## begin
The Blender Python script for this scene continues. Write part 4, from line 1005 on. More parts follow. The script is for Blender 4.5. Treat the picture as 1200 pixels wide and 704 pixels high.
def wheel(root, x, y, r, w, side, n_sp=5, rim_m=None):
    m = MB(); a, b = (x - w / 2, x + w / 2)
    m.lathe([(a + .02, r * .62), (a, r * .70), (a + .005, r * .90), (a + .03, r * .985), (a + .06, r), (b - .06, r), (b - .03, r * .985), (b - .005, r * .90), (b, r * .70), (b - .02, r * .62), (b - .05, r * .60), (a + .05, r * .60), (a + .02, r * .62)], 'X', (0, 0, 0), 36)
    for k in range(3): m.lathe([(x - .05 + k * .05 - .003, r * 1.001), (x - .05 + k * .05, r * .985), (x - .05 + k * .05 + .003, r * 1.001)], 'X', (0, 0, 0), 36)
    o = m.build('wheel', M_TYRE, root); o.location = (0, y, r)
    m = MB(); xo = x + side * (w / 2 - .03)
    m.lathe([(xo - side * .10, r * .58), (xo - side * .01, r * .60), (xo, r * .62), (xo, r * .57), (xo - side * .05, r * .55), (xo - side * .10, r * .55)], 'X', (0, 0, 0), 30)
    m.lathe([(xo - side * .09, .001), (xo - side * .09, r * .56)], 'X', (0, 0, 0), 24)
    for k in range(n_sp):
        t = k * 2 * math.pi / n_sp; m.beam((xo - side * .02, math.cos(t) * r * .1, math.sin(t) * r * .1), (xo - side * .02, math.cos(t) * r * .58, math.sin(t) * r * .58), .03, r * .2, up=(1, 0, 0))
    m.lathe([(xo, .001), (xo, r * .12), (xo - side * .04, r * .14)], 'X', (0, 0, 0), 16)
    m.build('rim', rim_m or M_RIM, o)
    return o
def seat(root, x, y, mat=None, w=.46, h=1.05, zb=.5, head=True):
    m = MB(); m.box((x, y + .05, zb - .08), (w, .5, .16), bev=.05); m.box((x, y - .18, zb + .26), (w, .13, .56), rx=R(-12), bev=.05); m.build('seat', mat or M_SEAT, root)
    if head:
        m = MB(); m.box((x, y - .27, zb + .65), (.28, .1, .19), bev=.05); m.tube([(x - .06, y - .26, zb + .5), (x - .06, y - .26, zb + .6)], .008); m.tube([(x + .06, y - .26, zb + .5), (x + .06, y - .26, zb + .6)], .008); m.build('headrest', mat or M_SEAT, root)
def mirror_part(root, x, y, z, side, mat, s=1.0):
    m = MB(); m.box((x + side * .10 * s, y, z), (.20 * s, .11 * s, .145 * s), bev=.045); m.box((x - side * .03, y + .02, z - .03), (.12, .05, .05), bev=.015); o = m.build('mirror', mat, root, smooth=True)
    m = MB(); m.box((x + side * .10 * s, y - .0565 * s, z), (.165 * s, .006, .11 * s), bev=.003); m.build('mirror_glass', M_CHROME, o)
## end
## begin
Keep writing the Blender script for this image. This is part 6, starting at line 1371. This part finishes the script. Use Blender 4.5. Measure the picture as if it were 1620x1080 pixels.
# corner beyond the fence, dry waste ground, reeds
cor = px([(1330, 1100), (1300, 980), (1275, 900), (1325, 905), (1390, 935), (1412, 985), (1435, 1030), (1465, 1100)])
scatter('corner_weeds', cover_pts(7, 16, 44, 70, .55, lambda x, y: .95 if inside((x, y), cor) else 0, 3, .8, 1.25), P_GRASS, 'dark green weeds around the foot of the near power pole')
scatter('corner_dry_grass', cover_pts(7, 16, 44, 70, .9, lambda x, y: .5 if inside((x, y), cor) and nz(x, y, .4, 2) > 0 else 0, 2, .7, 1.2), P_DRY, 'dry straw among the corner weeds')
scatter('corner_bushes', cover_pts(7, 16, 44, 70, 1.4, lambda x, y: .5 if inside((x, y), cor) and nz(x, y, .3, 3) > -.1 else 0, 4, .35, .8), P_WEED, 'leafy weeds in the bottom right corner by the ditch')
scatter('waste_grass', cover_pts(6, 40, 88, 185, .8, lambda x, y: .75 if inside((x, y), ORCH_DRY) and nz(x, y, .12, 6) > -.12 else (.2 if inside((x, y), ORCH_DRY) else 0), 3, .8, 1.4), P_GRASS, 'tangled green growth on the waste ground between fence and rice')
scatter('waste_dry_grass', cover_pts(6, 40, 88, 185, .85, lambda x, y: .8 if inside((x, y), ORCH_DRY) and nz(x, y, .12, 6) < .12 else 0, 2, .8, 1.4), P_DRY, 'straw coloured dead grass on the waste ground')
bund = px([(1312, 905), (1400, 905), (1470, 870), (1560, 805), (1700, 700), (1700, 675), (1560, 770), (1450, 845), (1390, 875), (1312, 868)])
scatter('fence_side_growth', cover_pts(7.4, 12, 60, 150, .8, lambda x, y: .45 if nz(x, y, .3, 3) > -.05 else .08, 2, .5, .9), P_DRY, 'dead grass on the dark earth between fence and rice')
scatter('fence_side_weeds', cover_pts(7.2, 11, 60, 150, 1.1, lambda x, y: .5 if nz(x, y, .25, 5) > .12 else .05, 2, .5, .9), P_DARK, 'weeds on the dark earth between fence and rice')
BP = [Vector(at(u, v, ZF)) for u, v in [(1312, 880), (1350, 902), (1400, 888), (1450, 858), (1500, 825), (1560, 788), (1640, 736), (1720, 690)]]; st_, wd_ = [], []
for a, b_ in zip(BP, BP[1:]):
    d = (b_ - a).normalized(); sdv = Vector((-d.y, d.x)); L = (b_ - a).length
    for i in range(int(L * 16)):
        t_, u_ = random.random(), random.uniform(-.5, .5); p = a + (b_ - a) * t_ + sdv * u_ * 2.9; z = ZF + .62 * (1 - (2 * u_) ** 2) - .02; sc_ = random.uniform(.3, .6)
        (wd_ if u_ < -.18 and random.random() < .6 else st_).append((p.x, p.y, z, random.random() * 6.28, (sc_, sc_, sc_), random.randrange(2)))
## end
## begin
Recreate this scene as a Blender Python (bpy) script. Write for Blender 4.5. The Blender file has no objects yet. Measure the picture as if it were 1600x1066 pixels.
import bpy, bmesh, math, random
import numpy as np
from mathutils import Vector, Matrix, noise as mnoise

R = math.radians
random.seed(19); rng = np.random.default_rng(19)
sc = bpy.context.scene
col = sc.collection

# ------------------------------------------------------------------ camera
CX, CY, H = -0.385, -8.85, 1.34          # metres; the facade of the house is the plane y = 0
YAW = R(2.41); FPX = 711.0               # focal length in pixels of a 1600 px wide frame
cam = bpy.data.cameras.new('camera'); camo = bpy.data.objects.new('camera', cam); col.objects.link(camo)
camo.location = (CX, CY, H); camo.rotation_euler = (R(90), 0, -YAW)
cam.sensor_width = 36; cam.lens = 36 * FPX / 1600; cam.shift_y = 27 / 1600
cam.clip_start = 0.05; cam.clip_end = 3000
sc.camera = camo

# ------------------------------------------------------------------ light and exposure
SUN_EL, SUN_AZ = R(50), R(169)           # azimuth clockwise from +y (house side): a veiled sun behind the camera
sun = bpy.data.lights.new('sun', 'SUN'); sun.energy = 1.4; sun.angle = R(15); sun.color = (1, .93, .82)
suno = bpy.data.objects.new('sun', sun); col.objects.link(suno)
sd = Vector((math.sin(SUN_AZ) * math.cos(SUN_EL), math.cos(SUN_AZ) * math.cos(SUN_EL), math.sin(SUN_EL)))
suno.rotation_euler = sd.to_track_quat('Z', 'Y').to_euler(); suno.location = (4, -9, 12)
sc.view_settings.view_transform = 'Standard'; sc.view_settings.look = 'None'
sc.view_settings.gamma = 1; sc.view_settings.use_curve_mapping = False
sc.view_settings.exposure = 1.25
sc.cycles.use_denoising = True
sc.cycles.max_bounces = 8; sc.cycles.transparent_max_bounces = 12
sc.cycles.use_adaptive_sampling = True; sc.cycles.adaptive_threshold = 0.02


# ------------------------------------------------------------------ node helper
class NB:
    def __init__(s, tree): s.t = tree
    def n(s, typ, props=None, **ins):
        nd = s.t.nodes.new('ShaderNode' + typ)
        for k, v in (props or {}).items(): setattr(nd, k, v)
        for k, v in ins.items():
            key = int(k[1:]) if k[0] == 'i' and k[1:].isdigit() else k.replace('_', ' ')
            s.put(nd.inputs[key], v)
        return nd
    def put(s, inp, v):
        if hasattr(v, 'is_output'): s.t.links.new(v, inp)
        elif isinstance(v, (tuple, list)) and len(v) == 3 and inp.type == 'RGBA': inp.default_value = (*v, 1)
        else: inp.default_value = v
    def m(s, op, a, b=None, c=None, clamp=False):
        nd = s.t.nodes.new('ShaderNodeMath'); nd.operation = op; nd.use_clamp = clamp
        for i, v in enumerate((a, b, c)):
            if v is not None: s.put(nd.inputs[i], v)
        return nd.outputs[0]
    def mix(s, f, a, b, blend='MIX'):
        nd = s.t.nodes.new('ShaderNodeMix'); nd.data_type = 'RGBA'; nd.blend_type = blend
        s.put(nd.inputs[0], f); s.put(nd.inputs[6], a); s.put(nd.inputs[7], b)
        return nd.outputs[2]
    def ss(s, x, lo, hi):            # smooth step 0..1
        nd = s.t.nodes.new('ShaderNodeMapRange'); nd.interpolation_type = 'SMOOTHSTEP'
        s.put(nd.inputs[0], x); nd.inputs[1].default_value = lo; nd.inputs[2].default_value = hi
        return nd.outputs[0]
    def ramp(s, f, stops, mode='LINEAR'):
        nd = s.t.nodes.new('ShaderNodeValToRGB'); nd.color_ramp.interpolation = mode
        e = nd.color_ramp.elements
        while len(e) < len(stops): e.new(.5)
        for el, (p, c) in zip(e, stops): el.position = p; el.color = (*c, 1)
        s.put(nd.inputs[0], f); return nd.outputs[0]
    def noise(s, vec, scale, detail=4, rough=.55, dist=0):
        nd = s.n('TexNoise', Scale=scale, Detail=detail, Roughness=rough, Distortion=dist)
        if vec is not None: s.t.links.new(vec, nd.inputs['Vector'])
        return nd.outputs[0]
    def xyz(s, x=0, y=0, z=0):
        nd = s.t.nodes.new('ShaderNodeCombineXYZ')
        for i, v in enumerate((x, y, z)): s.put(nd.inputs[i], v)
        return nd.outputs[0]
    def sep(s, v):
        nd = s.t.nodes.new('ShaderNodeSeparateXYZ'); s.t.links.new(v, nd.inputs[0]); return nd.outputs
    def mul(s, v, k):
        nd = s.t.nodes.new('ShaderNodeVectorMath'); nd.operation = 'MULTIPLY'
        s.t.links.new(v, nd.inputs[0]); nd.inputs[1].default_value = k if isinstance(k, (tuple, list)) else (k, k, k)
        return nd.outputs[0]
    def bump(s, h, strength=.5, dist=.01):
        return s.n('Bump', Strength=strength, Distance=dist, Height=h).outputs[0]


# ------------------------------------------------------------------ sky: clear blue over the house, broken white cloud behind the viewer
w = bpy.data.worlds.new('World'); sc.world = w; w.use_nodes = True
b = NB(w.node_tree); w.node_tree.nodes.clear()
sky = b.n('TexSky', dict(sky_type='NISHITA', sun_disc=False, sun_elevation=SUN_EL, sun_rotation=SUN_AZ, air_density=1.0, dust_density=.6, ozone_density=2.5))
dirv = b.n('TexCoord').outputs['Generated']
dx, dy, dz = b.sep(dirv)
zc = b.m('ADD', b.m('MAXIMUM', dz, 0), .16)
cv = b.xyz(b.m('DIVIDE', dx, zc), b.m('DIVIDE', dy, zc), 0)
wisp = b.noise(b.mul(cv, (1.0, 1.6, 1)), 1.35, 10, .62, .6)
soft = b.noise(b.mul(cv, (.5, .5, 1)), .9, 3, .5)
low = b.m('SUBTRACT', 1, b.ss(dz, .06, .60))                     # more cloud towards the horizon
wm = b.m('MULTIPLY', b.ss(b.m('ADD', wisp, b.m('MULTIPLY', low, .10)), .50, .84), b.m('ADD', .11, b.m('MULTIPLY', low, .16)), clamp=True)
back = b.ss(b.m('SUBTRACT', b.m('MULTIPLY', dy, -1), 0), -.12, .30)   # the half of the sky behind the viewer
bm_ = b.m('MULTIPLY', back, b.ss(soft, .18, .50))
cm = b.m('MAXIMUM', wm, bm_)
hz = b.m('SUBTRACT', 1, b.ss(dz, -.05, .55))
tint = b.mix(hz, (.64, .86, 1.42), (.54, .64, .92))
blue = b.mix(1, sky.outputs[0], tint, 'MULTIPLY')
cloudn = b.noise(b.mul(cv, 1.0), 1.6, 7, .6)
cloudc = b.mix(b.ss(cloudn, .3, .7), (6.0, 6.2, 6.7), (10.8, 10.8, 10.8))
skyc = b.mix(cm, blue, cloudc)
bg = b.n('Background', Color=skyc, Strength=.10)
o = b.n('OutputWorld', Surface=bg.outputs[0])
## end
• Brief
Every line holding "were" should be copied out.

• Finished exercise
Keep writing the Blender script for this image. This is part 6, starting at line 1371. This part finishes the script. Use Blender 4.5. Measure the picture as if it were 1620x1080 pixels.
Recreate this scene as a Blender Python (bpy) script. Write for Blender 4.5. The Blender file has no objects yet. Measure the picture as if it were 1600x1066 pixels.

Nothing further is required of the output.